Thursday, December 20, 2012

Pakistan Backs Wire-Tap Evidence to Bolster Anti-Terrorism Law

http://www.bloomberg.com
Pakistan’s National Assembly approved a bill allowing use of electronic evidence from wire- tapping and communication intercepts against terror suspects after a large number of acquittals by anti-terrorism courts for lack of proof. “It is an accepted fact that terrorists are not getting convicted and are not brought to justice because of lack of relevant rules and laws,” Law Minister Farooq H. Naek said while presenting the bill in the National Assembly, or the lower house, in Islamabad today.
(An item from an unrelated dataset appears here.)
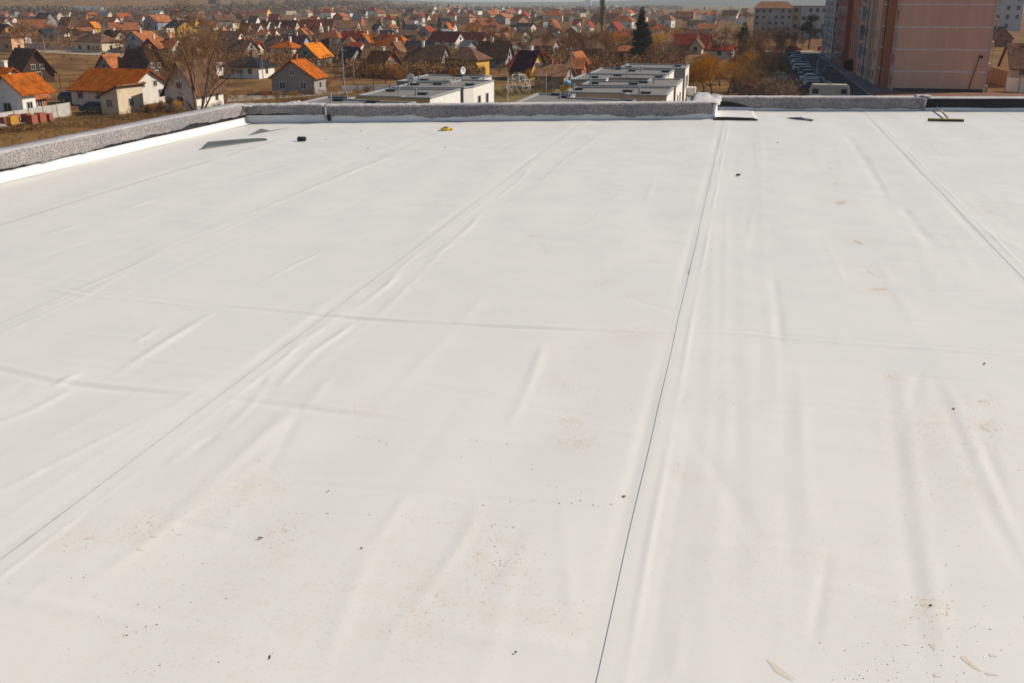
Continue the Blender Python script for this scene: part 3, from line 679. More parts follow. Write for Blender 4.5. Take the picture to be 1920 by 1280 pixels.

The U.S. “Country Reports on Terrorism 2011,” released in July, put the acquittal rate for terrorist cases to as high as 85 percent in Pakistan, which is seen as a hub of global terrorism. Al-Qaeda chief Osama bin Laden was found and killed in a Pakistani town by U.S. Navy SEALs in May 2011. Nuclear-armed Pakistan is an ally of the U.S. and has lost more than 40,000 people to bombings by the Taliban since joining the U.S. in the war on terror after the Sept. 11, 2001, attacks. The bill, which was unanimously passed by the National Assembly, now goes to the Senate, Pakistan’s upper house.